On the Apollo 14 mission to the moon, astronaut Alan Shepard hit a golf ball with a 6 iron. The acceleration due to gravity on the moon is 1/6 of its value on earth. Suppose he hits the ball with a speed of 18 m/s at an angle 45 degrees above the horizontal.
a) How much farther did the ball travel on the moon than it would have on earth? (answer in m)
b) For how much more time was the ball in flight?
To start off, list what you know, it'll help you find a way to find what you're looking for. You know that
y-initial = 0m ax= 0 xf=?
x-initial = 0m ay=1/6[-9.81m/s(squared)] yf=0m (it lands back on the surface)
Vix=? t=? Vfx=?
Viy=? Vfy=?
Vi=18m/s
First, split the velocity into its x-component and y-component
Vix=cos45(Vi)
Viy=sin45(Vi)
now, you have everything you need to use yf=yi +Viyt + 1/2ayt(squared) to find time (on the moon)

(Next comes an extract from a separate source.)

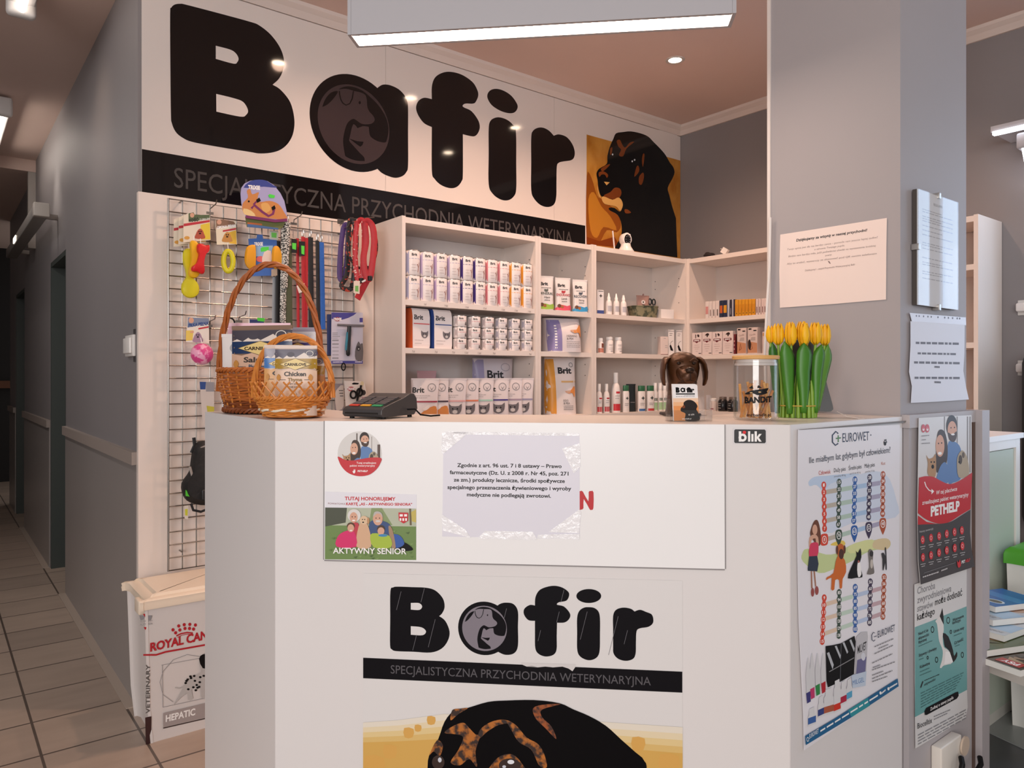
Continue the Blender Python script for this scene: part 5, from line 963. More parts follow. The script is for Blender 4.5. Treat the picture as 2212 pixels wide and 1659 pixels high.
for i, px in enumerate((1315, 1330, 1344.5)):
    bottle('nozzle_bottle', 'white bottle with pointed nozzle, %s of three on the upper shelf' % ('left one', 'middle one', 'right one')[i], (xat(px, Y3-.01), Y3-.01-.004*i, zS1), -.4, [(.0165, 0), (.018, .004), (.018, .066), (.014, .078), (.0095, .083)], WB, ([(.0095, .0832), (.0095, .098), (.0065, .102), (.003, .122), (.001, .124)] if i < 2 else [(.0095, .0832), (.0095, .1), (.007, .104), (.006, .117), (.002, .118)], WH), lambda a: (a.rect(mat('#b9b6bc', .4), -.012, .018, .016, .05),), 'nozzle bottles on the upper shelf')
# woven tray of odds and ends
zU = zS1; cX = xat(1160+972/4.2538, YF+.11); t = thing('small_basket', 'dark green woven basket holding a pink pouch on the upper shelf', 'basket', (cX, YF+.11, zU), -.3)
g = MB(); wv = twotone('#3f4636', '#7d7a60', 30, .45, .55, .7); rr = lambda s, z: [Vector((x*s, y*s, z)) for x, y in smooth([(-.075, -.05), (.075, -.05), (.075, .05), (-.075, .05)], 4)]
g.loft([rr(.86, .001), rr(1, .068), rr(.95, .068), rr(.82, .006)], wv); g.build('body', t, local=True); g = MB(); g.tube([tuple(v) for v in rr(.985, .07)], .004, wv, 8, closed=True); g.build('rim', t, local=True)
def pk(a, w, h): a.ell(mat('#d9d0cc', .5), 0, h*.72, w*.16, h*.1); a.ell(BLK, 0, h*.72, w*.05, h*.04); a.poly(INK, [(-w*.12, h*.6), (w*.12, h*.6), (0, h*.52)])
pouch('zip_pouch', 'pinkish pouch with a printed face standing in the green basket', 'pouch', (cX-.012, YF+.10, zU+.0075), -.35, .085, .125, .02, mat('#a9847a', .5), pk)
t = thing('feather_toy', 'dark pointed feather sticking up from the green basket', 'toy', (cX+.01, YF+.135, zU+.0075)); g = MB(); g.tube([(cX+.01, YF+.135, zU+.008), (cX+.012, YF+.135, zU+.09), (cX+.02, YF+.13, zU+.145)], lambda q: (.005*(1-.8*q), .004*(1-.8*q)), BLK, 8); g.build('feather', t)
t = thing('scissors', 'scissors with black ring handles leaning right of the green basket', 'scissors', (cX+.125, YF+.15, zU)); 
for s_ in (-1, 1):
    g = MB(); c0 = Vector((cX+.128+s_*.02, YF+.15, zU+.112)); g.tube([c0+Vector((.014*math.cos(q*PI/8), .002*s_, .018*math.sin(q*PI/8))) for q in range(16)], .004, mat('#1f2a2c', .4), 8, closed=True); g.tube([c0+Vector((-s_*.004, 0, -.018)), (cX+.128-s_*.004, YF+.15, zU+.045), (cX+.128-s_*.002, YF+.15, zU+.001)], lambda q: .0045-.002*q, mat('#8b8d8f', .3, .8), 8); g.build('blade_with_ring', t)
t = thing('cat_wand', 'thin wire with a small ball tip standing behind the scissors', 'toy', (cX+.09, YF+.2, zU)); g = MB(); g.tube([(cX+.085, YF+.2, zU+.001), (cX+.1, YF+.2, zU+.1), (cX+.105, YF+.2, zU+.155)], .002, mat('#4a4546', .5)); g.build('wire', t); g = MB(); g.ell((cX+.105, YF+.2, zU+.16), (.006, .006, .006), mat('#b08a86', .5)); g.build('tip', t)
box_('small_box', 'small plain white box in front of the scissors', (xat(1160+1120/4.2538, YF+.06)+.035, YF+.04, zU), -.3, .09, .05, .055, WB)
# middle shelf of the third bookcase
cp = lambda r, z0, z1: [(r, z0), (r*1.03, z0+.002), (r*1.03, z1-.002), (r*.9, z1)]
bottle('pill_bottle', 'small orange and white bottle beside the post on the middle shelf', (xat(1297, Y3), Y3, zS2), -.4, [(.017, 0), (.018, .003), (.018, .055), (.013, .065)], WB, (cp(.013, .0652, .085), WH), lambda a: (a.rect(mat('#b5562f', .4), -.02, .004, .025, .028), a.rect(mat('#7a3d2a', .4), .0, .03, .025, .055)))
for i, px in enumerate((1316, 1335)):
    bottle('pill_bottle', 'white pill bottle with white cap, the %s of the identical pair' % ('left', 'right')[i], (xat(px, Y3), Y3, zS2), -.4, [(.021, 0), (.0225, .003), (.0225, .068), (.017, .076)], WB, (cp(.0185, .0762, .094), WH), lambda a: (a.lines(GREY, [(-.01, .05, .016, .05), (-.01, .044, .012, .044), (-.01, .03, .02, .03), (-.01, .022, .02, .022)], .002), a.rect(mat('#8d8890', .4), .0, .01, .024, .014)), 'pill bottles on the middle shelf')
YB = YF+.032
box_('medicine_box', 'low pale box with a brown foot left of the striped tube cartons', (xat(1160+1155/4.2538, YB), YB, zS2), -.35, .05, .04, .108, mat('#e0cfc9', .4), lambda a, w, h: (a.rect(mat('#7a4a44', .4), -w/2, 0, w/2, h*.03), a.lines(GREY, [(-w*.1, h*.9, w*.2, h*.9), (w*.1, h*.5, w*.4, h*.5), (w*.1, h*.4, w*.4, h*.4)], .003)))
for i, px in enumerate((1160+1232/4.2538, 1160+1305/4.2538)):
    box_('tube_carton', 'tall narrow carton with a black dog drawing, %s of the pair' % ('left', 'right')[i], (xat(px, YB)-.012, YB, zS2), -.35, .041, .035, .152, WB, lambda a, w, h: (a.poly(BLK, [(-w*.3, h*.35), (-w*.1, h*.42), (w*.3, h*.2), (w*.3, h*.15), (-w*.1, h*.18)]), a.line(BLK, [(-w*.2, h*.42), (0, h*.52), (w*.3, h*.56)], .002), a.lines(INK, [(-w*.3, h*.85, w*.2, h*.85), (-w*.3, h*.78, w*.1, h*.78)], .003), a.rect(mat('#a9a3a5', .4), -w*.5, h*.93, w*.5, h*.96)), 'tube cartons')
# lowest bay: shampoo bottles; their feet stand on the shelf hidden by the counter
Yq = YF+.05
def sh(i, px, h, r, bandc, lab, capc=WH, z1=None, shoulders=True):
    pr_ = [(r*.93, 0), (r, .004), (r, h*.55), (r*.8, h*.68), (r*.48, h*.74)]
    bottle('shampoo_bottle', lab, (xat(px, Yq), Yq, zS3), -.4, pr_, WB, (cp(r*.5, h*.742, h), capc), lambda a: (a.rect(mat(bandc, .4), -r*.9, h*.05, r*1.0, h*.22), a.lines(GREY, [(-r*.5, h*.42, r*.6, h*.42), (-r*.5, h*.36, r*.4, h*.36)], .003), a.rect(mat(bandc, .4), -r*.3, h*.48, r*.7, h*.53)), 'bottles on the lowest shelf')
sh(0, 1294, .165, .0185, '#c0333a', 'white bottle with red band, leftmost of the lowest shelf row'); sh(1, 1310, .165, .0185, '#b8323a', 'white bottle with red band, second from the bookcase post'); sh(2, 1330, .228, .026, '#c9303a', 'tallest white bottle with red label blocks')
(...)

after you've found the value of time, use the same equation for the x-component to find xf, which will be where the ball lands relative to the initial point. (on the moon)
xf = xi + Vixt +1/2axt(squared)
Now, on Earth, the initial velocities (both components), as well as x-initial, and y-initial and y-final will be the same as they were on the Moon. However, ay will now be
-9.8m/s(squared). So use that in the yf=yi +Viyt + 1/2ayt(squared) equation to find time (on Earth) and compare it to the time on the Moon. Then, using that time in that equation's x-component counterpart, find xf (on Earth) and compare that to the xf you calculated on the Moon.
Hope this helps, good luck!